This Friday night saw me walk away the big winner at one of the occasional cash games held out of the FCPC. (Well, in actual fact it was relocated at the last minute , due to a double-booking of the club's regular room, to the nice alternate venue of a player's home.) It was a deepstack format with everyone buying in for $200 with .50/$1 blinds. So everyone had a 200 BB stack to begin with.
It was a big relief to play intelligently with proper focus, after my recent dire experiences at the virtual felt which had caused some lapses in my concentration and leaks to develop in my cash game play. I religiously folded ace-rag despite the plethora of ace-high flops that were coming down and lost the minimum when I got outflopped (two such flops cracking my queens and tens).
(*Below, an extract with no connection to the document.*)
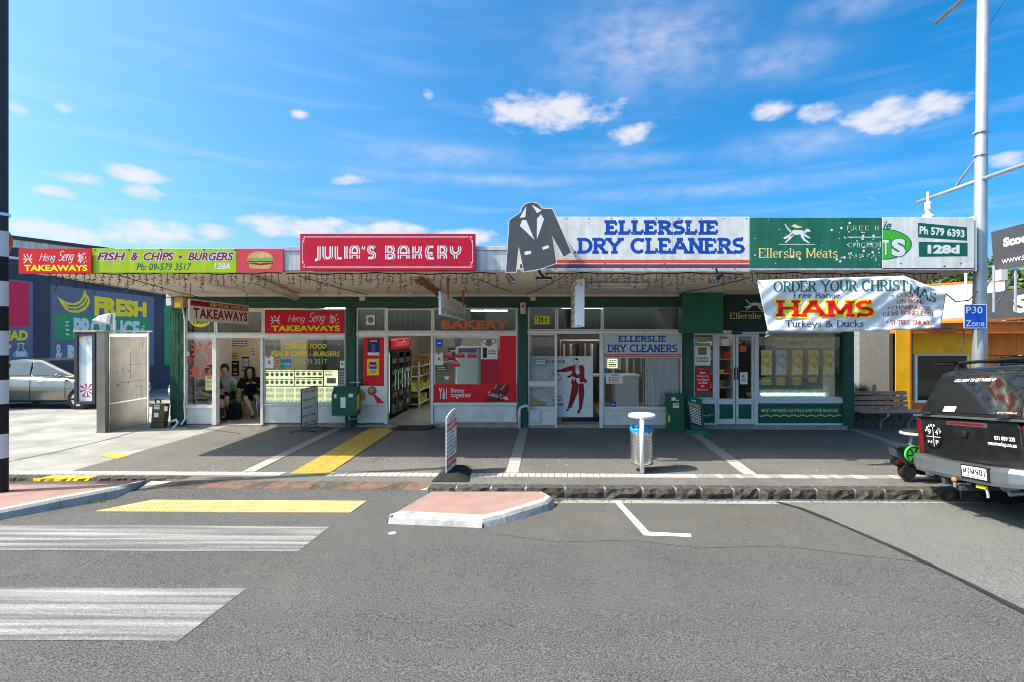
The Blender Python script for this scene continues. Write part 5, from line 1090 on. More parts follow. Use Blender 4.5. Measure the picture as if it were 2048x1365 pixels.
s = board('fascia_sign','rose red fascia sign with a picture of a burger beside the lime sign',(473.5,497.5,567,545),YS,'burger_red')
el_ = lambda cx,cy,rx,ry,a0,a1,n=14: [(cx+rx*math.cos(R(a0+(a1-a0)*i/n)),cy+ry*math.sin(R(a0+(a1-a0)*i/n))) for i in range(n+1)]
mpb = QF(473.5,497.5,567,545,YS)
for nm, mt, pts, d in (('bun_top','bun',el_(.50,.58,.27,.30,0,180),.003),('lettuce','lettuce',[(.21,.50),(.25,.62),(.35,.52),(.42,.66),(.52,.55),(.60,.66),(.68,.55),(.77,.62),(.79,.48),(.6,.44),(.4,.44)][::-1],.0045),('patty','patty',[(.24,.40),(.40,.34),(.52,.30),(.66,.34),(.77,.40),(.76,.47),(.24,.47)],.0055),
    ('cheese','bun',[(.25,.40),(.38,.41),(.5,.36),(.62,.41),(.75,.40),(.75,.425),(.25,.425)],.007),('bun_base','bun',[(.26,.34),(.28,.18),(.34,.14),(.66,.14),(.72,.18),(.75,.34),(.52,.29)],.004)):
    b = MB(); b.sheet(pts, mpb, d); b.build(nm, mt, s)
b = MB()
for i in range(34): a, r_ = random.uniform(15,165), random.uniform(.1,.9); cx, cy = .5+.25*r_*math.cos(R(a)), .60+.26*r_*math.sin(R(a)); b.rect(mpb,cx-.006,cx+.006,cy-.009,cy+.009,.004)
b.build('sesame_print','paper',s)
# bakery sign
YBk = YF - .12
s = board('fascia_sign',"raised crimson JULIA'S BAKERY sign with white border scrolls",(600,468,950,541),YBk,'red_bakery',.08)
mp = QF(600,468,950,541,YBk); b = MB()
for nm, mt, wd, dd in (('lettering','letter_white',.215,.0025),('lettering_inlay','red_bakery',.055,.0055)):
    b = MB(); pen(b,"JULIA'S",sub(mp,.085,.43,.27,.70),*dims(sub(mp,.085,.43,.27,.70)),wv=wd,wh=wd,d=dd,gap=.26,font=DECO); pen(b,"BAKERY",sub(mp,.49,.915,.27,.70),*dims(sub(mp,.49,.915,.27,.70)),wv=wd,wh=wd,d=dd,gap=.30,font=DECO); b.build(nm,mt,s)
b = MB()
for (a0,a1,b0,b1) in ((.035,.965,.925,.935),(.035,.965,.065,.075),(.012,.0145,.22,.78),(.9855,.988,.22,.78),(.04,.96,.895,.90),(.04,.96,.10,.105)): b.rect(mp,a0,a1,b0,b1,.003)
W_, H_ = dims(mp)
for cx, cy, sx_, sy_ in ((.02,.90,1,1),(.98,.90,-1,1),(.02,.10,1,-1),(.98,.10,-1,-1)):
    for q, (ox, oy, r_) in enumerate(((.004,-.02,.030),(-.003,-.12,.022))):
        pts = [((r_*(1-i/26.)*math.cos(i*.42)*sx_)/W_, (r_*(1-i/26.)*math.sin(i*.42)*sy_)/H_) for i in range(22)]
        for (x0_,y0_),(x1_,y1_) in zip(pts,pts[1:]): 
            a_ = (cx+ox*sx_+x0_, cy+oy*sy_+y0_); c_ = (cx+ox*sx_+x1_, cy+oy*sy_+y1_); b.add([mp(a_[0]-.0008,a_[1]-.006,.0035),mp(a_[0]+.0008,a_[1]+.006,.0035),mp(c_[0]+.0008,c_[1]+.006,.0035),mp(c_[0]-.0008,c_[1]-.006,.0035)],[(0,1,2,3)])
b.build('border_scrolls','letter_white',s)
# dry cleaners sign
YC = YF - .06
s = board('fascia_sign','long weathered white ELLERSLIE DRY CLEANERS fascia sign with blue slab letters and a red stripe',(1030,434,1499.5,540),YC,'sign_worn',.06)
mp = QF(1030,434,1499.5,540,YC); b = MB()
q = QF(1213,441,1435,470,YC); pen(b,'ELLERSLIE',q,*dims(q),wv=.27,wh=.24,serif=True,gap=.20); q = QF(1158,476,1487,508,YC); pen(b,'DRY CLEANERS',q,*dims(q),wv=.23,wh=.20,serif=True,gap=.17); b.build('lettering','blue_letter',s)
b = MB(); b.rect(QF(1100,520,1499,527,YC),0,1,0,1,.002); b.build('red_stripe','stripe_red',s); b = MB(); b.rect(QF(1040,529,1499,537,YC),0,1,0,1,.002); b.build('purple_stripe','stripe_purple',s)
b = MB()
for i in range(46): x_, y_ = random.uniform(1240,1496), random.uniform(445,518); r_ = random.uniform(.5,1.6); b.sheet([(math.cos(R(k))*.5+.5,math.sin(R(k))*.5+.5) for k in range(0,360,60)], QF(x_-r_,y_-r_,x_+r_,y_+r_,YC), .0055)
b.build('paint_chips','panel_grey',s); b = MB(); b.rect(QF(1345,434.5,1345.8,540,YC),0,1,0,1,.0012); b.rect(QF(1222,434.5,1222.7,540,YC),0,1,0,1,.0012); b.build('sheet_joint','galv',s)
b = MB()
for i in range(18): b.lathe([(.009,0),(.009,.006)], at(1110+i*22.5,437.5 if i%2 else 537.8,YC)-Vector((0,.003,0)), 6, axis='y')
b.build('screw_heads','charcoal',s)
# jacket cut-out
YJ = YF - .26
s = thing('jacket_sign','giant cut out grey suit jacket sign with white lapels standing above the veranda edge','shop sign',at(1075,545,YJ))
def jp(x, y): p = at(x, y, YJ); return (p.x, p.z)
mj = lambda a, b_, d=0.: Vector((a, YJ-(d*.4 if d > 0 else d), b_))
sc = 2048/ (2048*3.938); J = lambda u, v: (1000+u/3.9385, 400+v/3.9385)      # read off the enlarged view
body = [(42,573),(70,158),(160,95),(170,60),(200,28),(250,14),(295,24),(320,48),(330,64),(415,68),(567,415),(500,458),(413,290),(449,502),(330,545),(185,573),(147,372),(130,573)]
pw = [jp(*J(*p)) for p in body][::-1]
MB().prism(pw, mj, -.03, 0).build('edge_board','letter_white',s)
cx_ = sum(p[0] for p in pw)/len(pw); cy_ = sum(p[1] for p in pw)/len(pw)
def inset(pts, d):
    n = len(pts); out = []
    for i in range(n):
        p, a, c = Vector(pts[i]), Vector(pts[i-1]), Vector(pts[(i+1)%n]); e1 = (p-a).normalized(); e2 = (c-p).normalized(); n1 = Vector((-e1.y,e1.x)); n2 = Vector((-e2.y,e2.x)); m_ = (n1+n2); m_ = m_/max(.35,m_.length)/max(.5,(n1+n2).normalized().dot(n1)); out.append(tuple(p+m_*d))
    return out
b = MB(); b.sheet(inset(pw,.010), mj, .0015); b.build('jacket_face','jacket_grey',s)
b = MB()
for pl in ([(207,50),(155,142),(200,138)],[(250,38),(328,84),(292,106)],[(174,160),(206,160),(272,316),(157,206)],[(322,114),(347,152),(290,314),(291,150)],[(193,410),(243,402),(246,425),(196,437)],[(333,373),(381,358),(385,380),(337,396)]):
    b.sheet([jp(*J(*p)) for p in pl][::-1], mj, .004)
b.build('lapel_panels','letter_white',s)
MB().box(jp(1060,500)[0],jp(1060,500)[0]+.05,YJ+.03,YC-.0,3.5,3.55).build('bracket','galv',s); MB().box(jp(1100,500)[0],jp(1100,500)[0]+.05,YJ+.03,YC-.0,3.9,3.95).build('bracket','galv',s)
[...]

I won my first big pot when I saw a flop multiway on the button with 2h3h for a raise out of the big blind. The flop came down ace-high with one of my suit and I was prepared to fold to any bet but for some reason it got checked to me, so I took the free card. The turn was the beautiful 4h giving me a big draw, so I happily called a $15 bet from the BB closing the action, which was called by one intervening player. My flush came in and I was able to value bet for $45 which got called by top two pair.
About an hour later I was sitting with about $320 and I got dealt black aces in the small blind. I raised it up to 7.50; Bill in the BB made it $16 to go. George in middle position flat called the raise; I took some time and re-raised to $40. They both called. At this point George was relatively short-stacked with maybe $100 behind and Bill had maybe $200; I had them both covered.
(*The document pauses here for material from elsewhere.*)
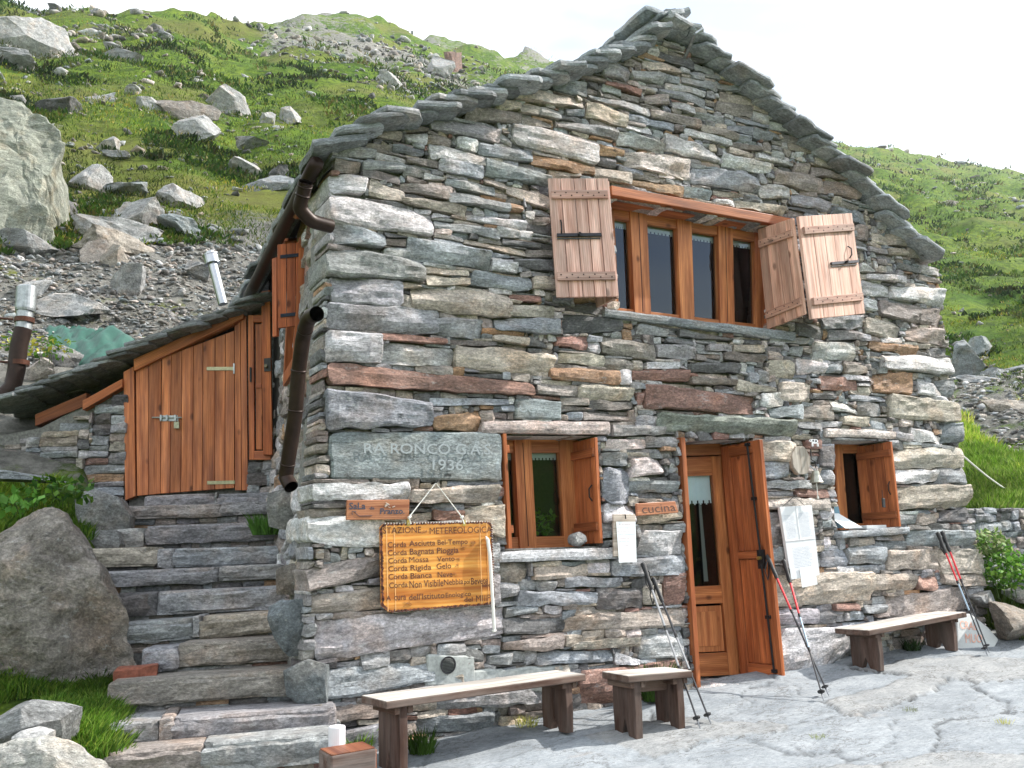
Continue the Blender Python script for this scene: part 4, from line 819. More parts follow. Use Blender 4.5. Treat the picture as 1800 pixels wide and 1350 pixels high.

At this point I'm aware that I'm facing a sticky situation but I'm pretty sure I'm committed to play this to the felt. Sure enough the flop comes down a relatively scary Ts9s8d. I jam the flop and *both* of them call. Bill flips over JJ (no spades) and George the 57s, as I recall. Sure enough the 8s comes down on the turn and I have been outdrawn by George -- but am winning the side pot with Bill -- but I have quite a few outs to the nut flush, full house or the rare quad aces. (I need to run this through PokerStove!)
The river comes down a fabulous 8c and I end up scooping a huge pot with a full house, eights over aces.
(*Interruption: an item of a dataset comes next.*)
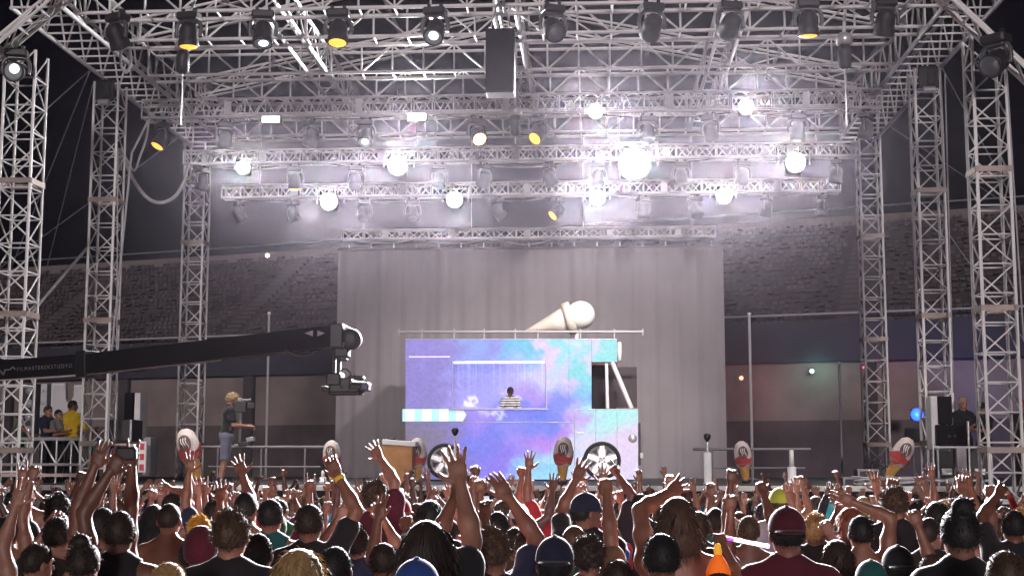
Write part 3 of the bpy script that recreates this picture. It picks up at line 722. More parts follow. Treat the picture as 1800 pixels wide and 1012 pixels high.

Bill and George say their goodbyes at that point and we play for another hour or so eight-handed, and I'm able to win a few more nice pots here and there (one in particular where I turned a ten-high flush with a straight flush redraw and called a big river bet from a rivered straight) and I am able to cash out with nearly $800 for a nice score. I did leave some money on the table a couple of times where I missed a river value bet, or a re-raise in the case of the flush versus the straight, but making those river bets would have been taking the high variance road and I was satisfied with getting to showdown with those pot sizes.
Gotta love live poker. I'd like to say I was able to outplay my opponents and really steal some pots I wasn't entitled to, but I made the vast majority of my money with hands that played themselves. Still, I was able to make good reads, fold a lot of trouble hands preflop, and make some proper calldowns and sniff out some bluffs when players like this donkey bet his busted 7-high draw against my improved AK (TPTK).
Hopefully this gets me in a better frame of mind for the rest of the BBTwo series of tournaments with a renewed sense of confidence. I'm definitely going to try to token my way into the Big Game on Sunday.